Stated goal
The records that follow should be retyped word for word.

Data extract

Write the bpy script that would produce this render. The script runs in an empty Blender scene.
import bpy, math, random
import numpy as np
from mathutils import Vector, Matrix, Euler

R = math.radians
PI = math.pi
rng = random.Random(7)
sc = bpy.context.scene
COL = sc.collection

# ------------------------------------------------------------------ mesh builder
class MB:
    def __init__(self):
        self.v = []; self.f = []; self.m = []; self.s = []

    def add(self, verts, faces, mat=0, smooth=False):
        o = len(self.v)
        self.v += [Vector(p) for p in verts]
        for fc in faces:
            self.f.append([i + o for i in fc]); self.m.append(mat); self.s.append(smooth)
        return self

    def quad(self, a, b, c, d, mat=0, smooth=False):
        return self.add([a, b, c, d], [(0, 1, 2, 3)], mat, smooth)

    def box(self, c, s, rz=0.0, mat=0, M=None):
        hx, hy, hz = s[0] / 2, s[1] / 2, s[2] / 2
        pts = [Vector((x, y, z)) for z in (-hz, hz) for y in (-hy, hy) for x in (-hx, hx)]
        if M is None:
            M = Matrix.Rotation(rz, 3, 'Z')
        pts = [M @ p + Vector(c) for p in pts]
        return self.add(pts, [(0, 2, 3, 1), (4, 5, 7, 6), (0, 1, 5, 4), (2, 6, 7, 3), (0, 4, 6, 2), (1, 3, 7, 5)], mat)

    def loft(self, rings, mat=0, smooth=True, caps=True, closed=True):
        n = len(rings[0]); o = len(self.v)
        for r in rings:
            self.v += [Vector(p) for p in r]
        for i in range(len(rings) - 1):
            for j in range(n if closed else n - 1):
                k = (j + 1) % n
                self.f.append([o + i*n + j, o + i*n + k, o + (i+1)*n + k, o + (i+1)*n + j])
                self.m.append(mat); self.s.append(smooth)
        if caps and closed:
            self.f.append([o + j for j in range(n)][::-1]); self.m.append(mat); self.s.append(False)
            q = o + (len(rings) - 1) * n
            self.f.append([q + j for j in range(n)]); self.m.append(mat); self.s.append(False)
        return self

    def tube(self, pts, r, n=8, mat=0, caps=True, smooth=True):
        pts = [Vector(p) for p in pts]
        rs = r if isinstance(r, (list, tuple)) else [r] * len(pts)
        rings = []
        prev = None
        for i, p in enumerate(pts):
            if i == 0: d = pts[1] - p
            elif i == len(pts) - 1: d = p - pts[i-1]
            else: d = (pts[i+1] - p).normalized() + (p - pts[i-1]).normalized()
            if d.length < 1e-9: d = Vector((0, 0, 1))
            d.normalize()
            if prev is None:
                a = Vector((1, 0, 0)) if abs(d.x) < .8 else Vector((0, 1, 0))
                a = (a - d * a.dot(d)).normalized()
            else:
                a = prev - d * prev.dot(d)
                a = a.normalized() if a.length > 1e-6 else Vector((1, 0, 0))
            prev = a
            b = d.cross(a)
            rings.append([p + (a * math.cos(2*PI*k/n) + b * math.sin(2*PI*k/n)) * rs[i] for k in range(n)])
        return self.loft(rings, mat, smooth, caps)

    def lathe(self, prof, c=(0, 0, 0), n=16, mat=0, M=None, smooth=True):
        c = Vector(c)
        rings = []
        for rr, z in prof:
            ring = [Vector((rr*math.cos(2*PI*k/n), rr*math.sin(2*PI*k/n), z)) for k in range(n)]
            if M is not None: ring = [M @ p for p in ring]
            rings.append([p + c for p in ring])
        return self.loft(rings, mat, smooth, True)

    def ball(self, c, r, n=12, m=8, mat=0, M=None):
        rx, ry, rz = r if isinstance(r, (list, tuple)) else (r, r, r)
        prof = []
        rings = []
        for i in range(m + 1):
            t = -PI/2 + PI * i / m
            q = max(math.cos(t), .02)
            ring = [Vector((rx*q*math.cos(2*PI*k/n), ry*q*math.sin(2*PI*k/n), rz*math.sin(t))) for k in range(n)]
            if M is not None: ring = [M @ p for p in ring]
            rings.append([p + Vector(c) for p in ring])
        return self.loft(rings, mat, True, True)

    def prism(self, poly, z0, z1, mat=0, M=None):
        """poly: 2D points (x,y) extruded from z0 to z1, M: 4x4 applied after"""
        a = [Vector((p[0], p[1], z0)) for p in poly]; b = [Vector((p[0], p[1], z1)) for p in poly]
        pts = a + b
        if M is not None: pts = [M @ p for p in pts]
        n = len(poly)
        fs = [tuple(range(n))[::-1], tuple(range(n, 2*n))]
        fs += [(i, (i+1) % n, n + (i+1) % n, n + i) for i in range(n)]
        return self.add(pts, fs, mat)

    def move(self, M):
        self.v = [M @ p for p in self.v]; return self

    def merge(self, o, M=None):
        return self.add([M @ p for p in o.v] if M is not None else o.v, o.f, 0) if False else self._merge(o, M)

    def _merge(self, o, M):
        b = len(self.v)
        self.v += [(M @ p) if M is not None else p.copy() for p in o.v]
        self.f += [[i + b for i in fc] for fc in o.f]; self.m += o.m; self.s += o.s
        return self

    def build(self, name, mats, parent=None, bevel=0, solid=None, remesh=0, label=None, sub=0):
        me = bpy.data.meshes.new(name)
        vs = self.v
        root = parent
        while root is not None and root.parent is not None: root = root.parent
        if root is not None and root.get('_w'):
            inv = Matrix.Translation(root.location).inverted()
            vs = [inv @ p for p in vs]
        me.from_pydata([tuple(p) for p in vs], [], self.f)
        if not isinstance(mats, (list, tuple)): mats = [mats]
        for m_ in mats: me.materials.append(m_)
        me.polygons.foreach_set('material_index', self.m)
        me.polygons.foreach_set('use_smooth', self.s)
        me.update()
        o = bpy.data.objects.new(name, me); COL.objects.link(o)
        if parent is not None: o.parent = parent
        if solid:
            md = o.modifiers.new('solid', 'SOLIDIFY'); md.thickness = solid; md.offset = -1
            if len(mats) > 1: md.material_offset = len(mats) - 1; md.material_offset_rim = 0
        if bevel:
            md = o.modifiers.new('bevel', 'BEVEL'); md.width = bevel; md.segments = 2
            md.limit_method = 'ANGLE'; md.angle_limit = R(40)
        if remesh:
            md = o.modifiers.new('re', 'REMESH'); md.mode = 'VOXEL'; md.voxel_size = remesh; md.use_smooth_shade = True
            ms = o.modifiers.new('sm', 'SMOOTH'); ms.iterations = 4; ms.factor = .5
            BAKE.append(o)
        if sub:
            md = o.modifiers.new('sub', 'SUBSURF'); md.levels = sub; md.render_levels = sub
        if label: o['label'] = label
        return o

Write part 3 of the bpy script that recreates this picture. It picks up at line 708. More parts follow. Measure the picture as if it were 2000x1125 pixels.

Result
Write the bpy script that would produce this render. The script runs in an empty Blender scene.
import bpy, math, random
import numpy as np
from mathutils import Vector, Matrix, Euler

R = math.radians
PI = math.pi
rng = random.Random(7)
sc = bpy.context.scene
COL = sc.collection

# ------------------------------------------------------------------ mesh builder
class MB:
    def __init__(self):
        self.v = []; self.f = []; self.m = []; self.s = []

    def add(self, verts, faces, mat=0, smooth=False):
        o = len(self.v)
        self.v += [Vector(p) for p in verts]
        for fc in faces:
            self.f.append([i + o for i in fc]); self.m.append(mat); self.s.append(smooth)
        return self

    def quad(self, a, b, c, d, mat=0, smooth=False):
        return self.add([a, b, c, d], [(0, 1, 2, 3)], mat, smooth)

    def box(self, c, s, rz=0.0, mat=0, M=None):
        hx, hy, hz = s[0] / 2, s[1] / 2, s[2] / 2
        pts = [Vector((x, y, z)) for z in (-hz, hz) for y in (-hy, hy) for x in (-hx, hx)]
        if M is None:
            M = Matrix.Rotation(rz, 3, 'Z')
        pts = [M @ p + Vector(c) for p in pts]
        return self.add(pts, [(0, 2, 3, 1), (4, 5, 7, 6), (0, 1, 5, 4), (2, 6, 7, 3), (0, 4, 6, 2), (1, 3, 7, 5)], mat)

    def loft(self, rings, mat=0, smooth=True, caps=True, closed=True):
        n = len(rings[0]); o = len(self.v)
        for r in rings:
            self.v += [Vector(p) for p in r]
        for i in range(len(rings) - 1):
            for j in range(n if closed else n - 1):
                k = (j + 1) % n
                self.f.append([o + i*n + j, o + i*n + k, o + (i+1)*n + k, o + (i+1)*n + j])
                self.m.append(mat); self.s.append(smooth)
        if caps and closed:
            self.f.append([o + j for j in range(n)][::-1]); self.m.append(mat); self.s.append(False)
            q = o + (len(rings) - 1) * n
            self.f.append([q + j for j in range(n)]); self.m.append(mat); self.s.append(False)
        return self

    def tube(self, pts, r, n=8, mat=0, caps=True, smooth=True):
        pts = [Vector(p) for p in pts]
        rs = r if isinstance(r, (list, tuple)) else [r] * len(pts)
        rings = []
        prev = None
        for i, p in enumerate(pts):
            if i == 0: d = pts[1] - p
            elif i == len(pts) - 1: d = p - pts[i-1]
            else: d = (pts[i+1] - p).normalized() + (p - pts[i-1]).normalized()
            if d.length < 1e-9: d = Vector((0, 0, 1))
            d.normalize()
            if prev is None:
                a = Vector((1, 0, 0)) if abs(d.x) < .8 else Vector((0, 1, 0))
                a = (a - d * a.dot(d)).normalized()
            else:
                a = prev - d * prev.dot(d)
                a = a.normalized() if a.length > 1e-6 else Vector((1, 0, 0))
            prev = a
            b = d.cross(a)
            rings.append([p + (a * math.cos(2*PI*k/n) + b * math.sin(2*PI*k/n)) * rs[i] for k in range(n)])
        return self.loft(rings, mat, smooth, caps)

    def lathe(self, prof, c=(0, 0, 0), n=16, mat=0, M=None, smooth=True):
        c = Vector(c)
        rings = []
        for rr, z in prof:
            ring = [Vector((rr*math.cos(2*PI*k/n), rr*math.sin(2*PI*k/n), z)) for k in range(n)]
            if M is not None: ring = [M @ p for p in ring]
            rings.append([p + c for p in ring])
        return self.loft(rings, mat, smooth, True)

    def ball(self, c, r, n=12, m=8, mat=0, M=None):
        rx, ry, rz = r if isinstance(r, (list, tuple)) else (r, r, r)
        prof = []
        rings = []
        for i in range(m + 1):
            t = -PI/2 + PI * i / m
            q = max(math.cos(t), .02)
            ring = [Vector((rx*q*math.cos(2*PI*k/n), ry*q*math.sin(2*PI*k/n), rz*math.sin(t))) for k in range(n)]
            if M is not None: ring = [M @ p for p in ring]
            rings.append([p + Vector(c) for p in ring])
        return self.loft(rings, mat, True, True)

    def prism(self, poly, z0, z1, mat=0, M=None):
        """poly: 2D points (x,y) extruded from z0 to z1, M: 4x4 applied after"""
        a = [Vector((p[0], p[1], z0)) for p in poly]; b = [Vector((p[0], p[1], z1)) for p in poly]
        pts = a + b
        if M is not None: pts = [M @ p for p in pts]
        n = len(poly)
        fs = [tuple(range(n))[::-1], tuple(range(n, 2*n))]
        fs += [(i, (i+1) % n, n + (i+1) % n, n + i) for i in range(n)]
        return self.add(pts, fs, mat)

    def move(self, M):
        self.v = [M @ p for p in self.v]; return self

    def merge(self, o, M=None):
        return self.add([M @ p for p in o.v] if M is not None else o.v, o.f, 0) if False else self._merge(o, M)

    def _merge(self, o, M):
        b = len(self.v)
        self.v += [(M @ p) if M is not None else p.copy() for p in o.v]
        self.f += [[i + b for i in fc] for fc in o.f]; self.m += o.m; self.s += o.s
        return self

    def build(self, name, mats, parent=None, bevel=0, solid=None, remesh=0, label=None, sub=0):
        me = bpy.data.meshes.new(name)
        vs = self.v
        root = parent
        while root is not None and root.parent is not None: root = root.parent
        if root is not None and root.get('_w'):
            inv = Matrix.Translation(root.location).inverted()
            vs = [inv @ p for p in vs]
        me.from_pydata([tuple(p) for p in vs], [], self.f)
        if not isinstance(mats, (list, tuple)): mats = [mats]
        for m_ in mats: me.materials.append(m_)
        me.polygons.foreach_set('material_index', self.m)
        me.polygons.foreach_set('use_smooth', self.s)
        me.update()
        o = bpy.data.objects.new(name, me); COL.objects.link(o)
        if parent is not None: o.parent = parent
        if solid:
            md = o.modifiers.new('solid', 'SOLIDIFY'); md.thickness = solid; md.offset = -1
            if len(mats) > 1: md.material_offset = len(mats) - 1; md.material_offset_rim = 0
        if bevel:
            md = o.modifiers.new('bevel', 'BEVEL'); md.width = bevel; md.segments = 2
            md.limit_method = 'ANGLE'; md.angle_limit = R(40)
        if remesh:
            md = o.modifiers.new('re', 'REMESH'); md.mode = 'VOXEL'; md.voxel_size = remesh; md.use_smooth_shade = True
            ms = o.modifiers.new('sm', 'SMOOTH'); ms.iterations = 4; ms.factor = .5
            BAKE.append(o)
        if sub:
            md = o.modifiers.new('sub', 'SUBSURF'); md.levels = sub; md.render_levels = sub
        if label: o['label'] = label
        return o

Write part 3 of the bpy script that recreates this picture. It picks up at line 708. More parts follow. Measure the picture as if it were 2000x1125 pixels.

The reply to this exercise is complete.